Meret reprend le thème ; cette fois ce n’est pas une femme vivante qu’elle pose sur la table du festin mais un mannequin troublant, un peu mou. Regardez les photos, cela fait presque plus d’effet qu’avec la femme en chair et en os, comme si, à force de traiter les femmes en objet, elles en avaient perdu l’énergie vitale.

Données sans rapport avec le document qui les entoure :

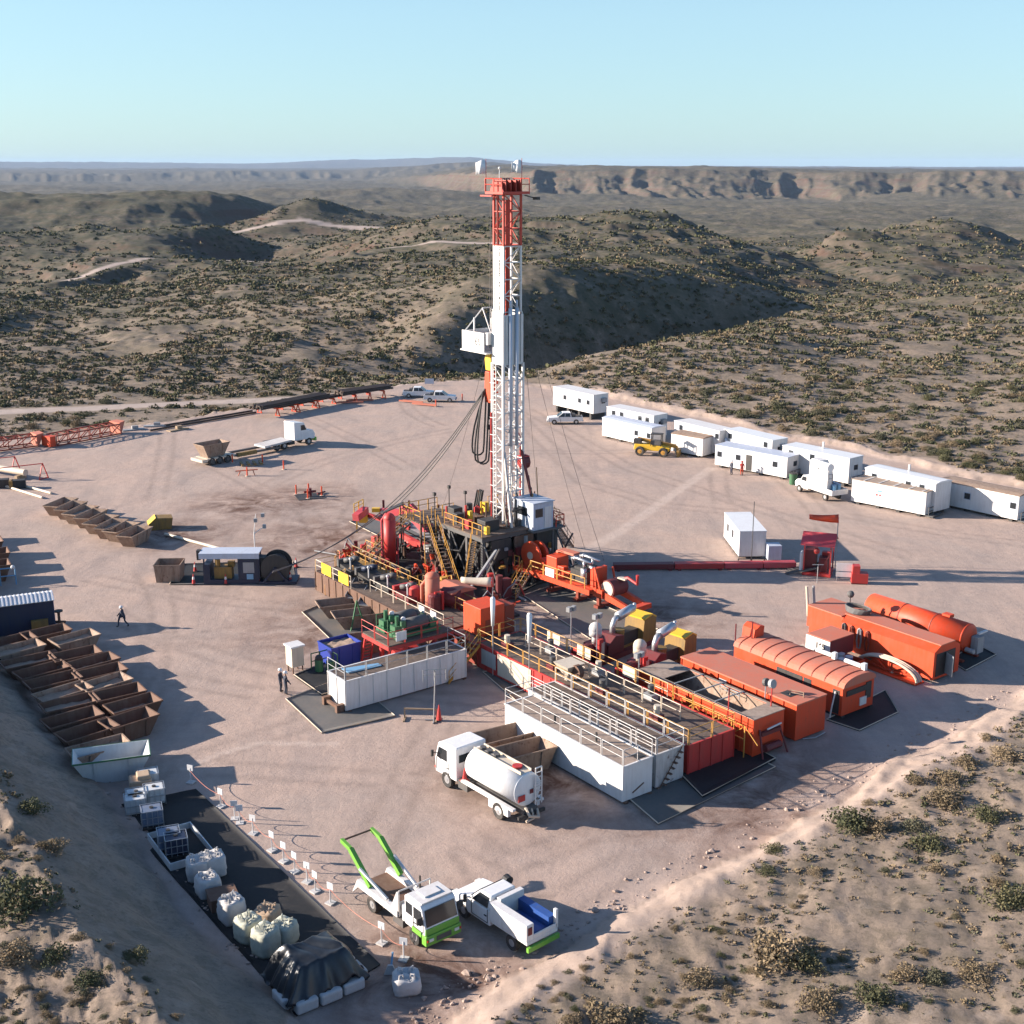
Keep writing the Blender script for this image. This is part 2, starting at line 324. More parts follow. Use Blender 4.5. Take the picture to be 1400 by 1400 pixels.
def nat(x, y, hf=1.):
    a, b = lp(x, y); r = np.hypot(x, y); z = np.full(x.shape, _z.mean())
    for i in range(len(_w)): z += _w[i] * np.sqrt((a - _ka[i]) ** 2 + (b - _kb[i]) ** 2 + _c * _c)
    th = np.arctan2(x, y)
    far = np.clip((r - 260) / 400, 0, 1)
    z += far * (fbm(x / 160, y / 160, 5, 11) * 7 + (ridged(x / 420, y / 420, 3, 31) - .65) * 3.0 * np.clip((r - 500) / 800, 0, 1))
    z += np.clip((r - 1300) / 1500, 0, 1) * fbm(x / 600, y / 420, 5, 17) * 22
    z += hf * np.clip((r - 225) / 60, 0, 1) * fbm(x / 34, y / 34, 5, 5) * 2.7
    z += hf * np.clip((r - 235) / 80, 0, 1) * ((ridged(x / 75 + .3 * y / 75, y / 75, 4, 8) - .68) * 1.2 + (ridged(x / 26, y / 26, 4, 28) - .68) * .6 + (ridged(x / 190, y / 150, 3, 19) - .65) * 1.4 * np.clip((r - 360) / 200, 0, 1))
    z += hf * fbm(x / 9, y / 9, 5, 3, .6) * np.where(r < 130, .34, .55)
    # rim rock ledges
    led = np.clip((r - 330) / 150, 0, 1) * np.clip((1200 - r) / 300, 0, 1); q = 3.6
    t = z / q + fbm(x / 70, y / 70, 3, 77) * .5; z += led * .55 * q * (np.clip((t - np.floor(t)) * 2.6, 0, 1) - (t - np.floor(t))) * np.clip(fbm(x / 90, y / 90, 3, 71) * 3 + .5, 0, 1)
    # the long mesa on the right, its face cut by gullies, and the plateaus far to the left
    sgn = np.clip((th + .13) / .14, 0, 1); sgn = sgn * sgn * (3 - 2 * sgn)
    ang = th * 4000; wob = fbm(ang / 300, r / 400, 3, 53) * 90
    spur = np.maximum(ridged((ang + wob) / 165 + 3, r * 0 + .4, 2, 51), -1); spur2 = ridged((ang + wob) / 62 + 3, r / 700, 3, 57)
    d0 = 4100 - 420 * np.clip(th / .4, -1, 1) + (1 - sgn) * 3000 + fbm(ang / 900, r * 0, 2, 59) * 300
    rt = d0 - 45 * spur - 12 * spur2; rb = rt - 140 - 300 * np.clip(spur * .5 + .5, 0, 1) ** 1.3 - 90 * np.clip(spur2 * .5 + .5, 0, 1)
    t = np.clip((r - rb) / (rt - rb), 0, 1); cliff = np.where(t < .9, (t / .9) ** 1.5 * .76, .76 + (t - .9) / .1 * .24)
    z += sgn * (cliff * (72 - 26 * np.clip(th / .38, -1, 1)) + ridged(ang / 70, r / 70, 3, 63) * 5 * np.clip(t * 4, 0, 1) * np.clip((1 - t) * 5, 0, 1))
    s2 = np.clip((.02 - th) / .05, 0, 1); t2 = np.clip((r - 8400 + ridged(th * 40, r / 3000, 4, 61) * 420) / 1300, 0, 1)
    z += s2 * (t2 ** 1.2) * 46
    t3 = np.clip((r - 21000 + fbm(th * 8, r * 0, 3, 66) * 1500) / 2600, 0, 1); t3 = t3 * t3 * (3 - 2 * t3)
    z += t3 * (100 + 60 * fbm(th * 9 + 4, r * 0, 4, 67)) * np.clip((.06 - th) / .1, 0, 1)
    return z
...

Cela m’a donné l’envie d’inverser les choses, et voilà le bel Allan allongé sur la table chez Anatole. Pas de masque doré pour échapper à la concupiscence des femmes en manque d’hommes qui l’entourent, mais un clin d’oeil à la galerie se trouve dans le texte, quant aux phantasmes des hommes de l’époque ils se verront retournés comme un gant par les femmes de celle-ci. Que l’histoire littéraire me pardonne !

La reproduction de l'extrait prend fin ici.